A lawyer working on a wage-and-hour case may want to see how many entries from an employer’s data shows over 8 hours worked for overtime purposes. Simple. Go to the triangle in the “Total Hours” column (that we formatted last week), select “Greater Than…”, enter the number (8) in the top row, and click “OK”.
In this sample data set, we’ll see the 27 entries returned by our filter (a total that is displayed in the very bottom left of our spreadsheet).
Unfiltering
If you want to “unfilter” a column, look for the funnel icon on the right corner of a column’s header.
This symbol means that a filter has been applied, and to undo it, you simply need to click on that button, and select the “Clear Filter” option.
These few formatting basics from the past few weeks will take minutes to apply (if that) and can make any preliminary review of a data set much more manageable.
Sheet Cheat
The Sheet Cheat will feature a short excel function or data tool for readers to try out. Please share your favorite cheat via email, and I may include it in a future post!

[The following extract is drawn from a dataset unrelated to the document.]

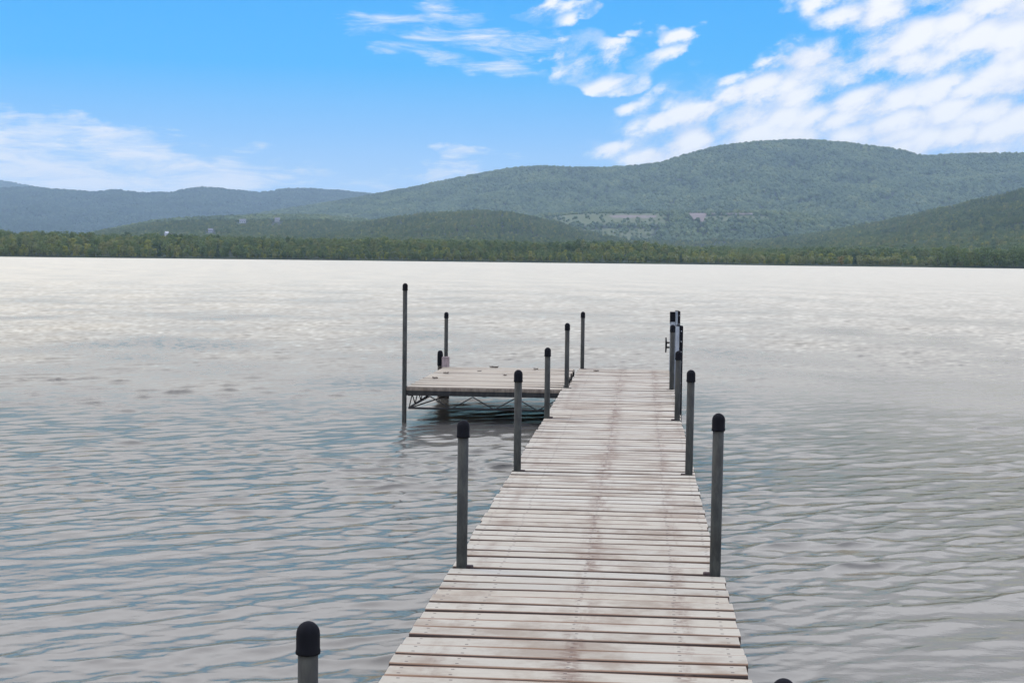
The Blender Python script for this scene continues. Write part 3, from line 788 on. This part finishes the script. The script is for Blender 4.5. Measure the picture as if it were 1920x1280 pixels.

Ever have a bunch of files in a folder and you want to make a quick index? File Explorer doesn’t make it easy to cut-and-paste file names. Rather than type titles manually, copy and paste the file path of the folder containing your files into a browser (Firefox, Chrome, etc.) The browser will display the Name, Size, and Date Modified of your files in a copy-and-pastable format. Drop that into Excel, and you have yourself ready-to-format table.